On a steam locomotive, a method of improving efficiency. On a later steam locomotive, with a boiler pressure of 200 pounds per square inch or more, steam produced from the boiler is at a temperature around 400 degrees Fahrenheit. It was found that by heating this steam further, to approx 800 degrees Fahrenheit, much greater efficiency was obtained.
This superheating is achieved by exposing the steam to heat from the combustion gases again. Steam is collected in the boiler in the steam dome (or in a domeless locomotive, at the highest point in the boiler) and passes through the dry pipe to the smokebox. In a non-superheated locomotive, the saturated steam then goes straight into the cylinders.

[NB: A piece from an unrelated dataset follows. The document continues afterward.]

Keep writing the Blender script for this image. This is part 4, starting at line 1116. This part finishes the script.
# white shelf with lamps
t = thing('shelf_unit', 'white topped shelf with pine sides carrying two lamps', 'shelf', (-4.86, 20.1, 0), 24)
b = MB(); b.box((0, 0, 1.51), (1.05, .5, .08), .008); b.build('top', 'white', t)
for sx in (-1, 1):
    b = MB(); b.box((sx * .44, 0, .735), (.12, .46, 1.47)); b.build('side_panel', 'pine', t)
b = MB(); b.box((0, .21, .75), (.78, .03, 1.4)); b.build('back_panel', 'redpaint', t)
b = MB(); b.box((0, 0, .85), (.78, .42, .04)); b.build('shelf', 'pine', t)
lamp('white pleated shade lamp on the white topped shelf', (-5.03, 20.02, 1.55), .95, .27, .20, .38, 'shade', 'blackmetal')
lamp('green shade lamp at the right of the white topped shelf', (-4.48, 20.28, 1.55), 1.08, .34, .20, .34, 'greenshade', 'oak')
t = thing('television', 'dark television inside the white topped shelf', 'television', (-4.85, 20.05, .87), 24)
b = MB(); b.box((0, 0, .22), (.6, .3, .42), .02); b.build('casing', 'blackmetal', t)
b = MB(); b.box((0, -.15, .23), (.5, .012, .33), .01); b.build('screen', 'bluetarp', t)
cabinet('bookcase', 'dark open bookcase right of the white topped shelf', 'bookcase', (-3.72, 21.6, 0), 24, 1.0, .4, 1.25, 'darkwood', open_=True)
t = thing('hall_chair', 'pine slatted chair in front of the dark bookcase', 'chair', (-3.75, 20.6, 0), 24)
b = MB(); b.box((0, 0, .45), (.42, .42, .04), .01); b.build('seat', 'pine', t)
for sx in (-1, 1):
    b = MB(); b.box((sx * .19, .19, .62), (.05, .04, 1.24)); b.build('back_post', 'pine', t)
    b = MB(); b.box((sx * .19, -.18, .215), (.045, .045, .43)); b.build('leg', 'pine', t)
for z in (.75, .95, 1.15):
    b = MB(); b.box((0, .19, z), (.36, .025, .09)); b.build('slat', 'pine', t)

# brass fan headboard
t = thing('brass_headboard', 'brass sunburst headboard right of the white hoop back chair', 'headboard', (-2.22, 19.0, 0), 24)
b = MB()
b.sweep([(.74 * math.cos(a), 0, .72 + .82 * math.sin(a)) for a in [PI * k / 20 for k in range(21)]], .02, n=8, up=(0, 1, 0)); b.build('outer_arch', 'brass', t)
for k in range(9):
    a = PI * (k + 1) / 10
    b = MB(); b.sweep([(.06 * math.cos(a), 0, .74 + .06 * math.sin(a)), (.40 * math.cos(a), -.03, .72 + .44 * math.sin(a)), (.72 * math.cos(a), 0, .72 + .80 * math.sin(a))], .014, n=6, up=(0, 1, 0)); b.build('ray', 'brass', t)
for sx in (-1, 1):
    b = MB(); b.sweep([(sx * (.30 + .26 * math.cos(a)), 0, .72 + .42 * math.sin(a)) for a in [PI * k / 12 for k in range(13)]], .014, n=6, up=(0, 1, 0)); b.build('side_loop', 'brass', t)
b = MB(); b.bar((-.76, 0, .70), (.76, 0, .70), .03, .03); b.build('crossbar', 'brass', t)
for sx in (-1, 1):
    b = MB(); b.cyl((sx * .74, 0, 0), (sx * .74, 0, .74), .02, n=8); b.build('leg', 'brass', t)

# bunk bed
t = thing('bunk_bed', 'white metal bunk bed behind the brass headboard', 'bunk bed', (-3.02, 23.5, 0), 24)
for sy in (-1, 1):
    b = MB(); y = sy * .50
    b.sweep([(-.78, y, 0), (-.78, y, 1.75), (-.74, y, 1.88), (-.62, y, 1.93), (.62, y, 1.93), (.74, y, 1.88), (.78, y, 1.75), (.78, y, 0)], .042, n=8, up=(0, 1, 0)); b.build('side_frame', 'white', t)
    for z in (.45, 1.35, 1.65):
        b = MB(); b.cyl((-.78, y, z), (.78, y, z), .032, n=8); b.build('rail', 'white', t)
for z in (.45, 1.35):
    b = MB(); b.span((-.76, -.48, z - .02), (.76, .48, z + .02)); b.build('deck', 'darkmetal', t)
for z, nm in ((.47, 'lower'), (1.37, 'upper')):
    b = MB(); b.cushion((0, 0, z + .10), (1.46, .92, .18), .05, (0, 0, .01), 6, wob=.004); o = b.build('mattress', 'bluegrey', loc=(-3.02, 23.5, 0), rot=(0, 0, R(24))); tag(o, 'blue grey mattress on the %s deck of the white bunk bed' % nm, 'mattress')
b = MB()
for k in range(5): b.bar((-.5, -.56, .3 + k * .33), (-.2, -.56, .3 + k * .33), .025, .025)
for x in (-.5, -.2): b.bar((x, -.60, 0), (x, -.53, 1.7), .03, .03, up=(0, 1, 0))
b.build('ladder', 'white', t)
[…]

In a superheated locomotive, however, the dry pipe is connected to a device known as the superheater header, positioned at the top of the smokebox. This sends the steam on a journey back the way it came. On a superheated locomotive, some of the boiler tubes are enlarged and known as flues. Their greater size allows a loop of thinner pipe, called a superheater element, to be fitted within them. Steam passes from the superheater header back down the superheater elements, and then back up the loop in the pipe towards the superheater header again. During this journey, it is exposed to the intense heat of the fire, and its temperature approximately doubles. It therefore contains much more energy.
From the superheater header, steam then passes to the valve chests and thus the cylinders in the normal fashion. Some locomotives, instead of having the throttle at the very beginning of all this apparatus, in the steam dome, had a front-end throttle fitted, after the superheater header, for increased responsiveness.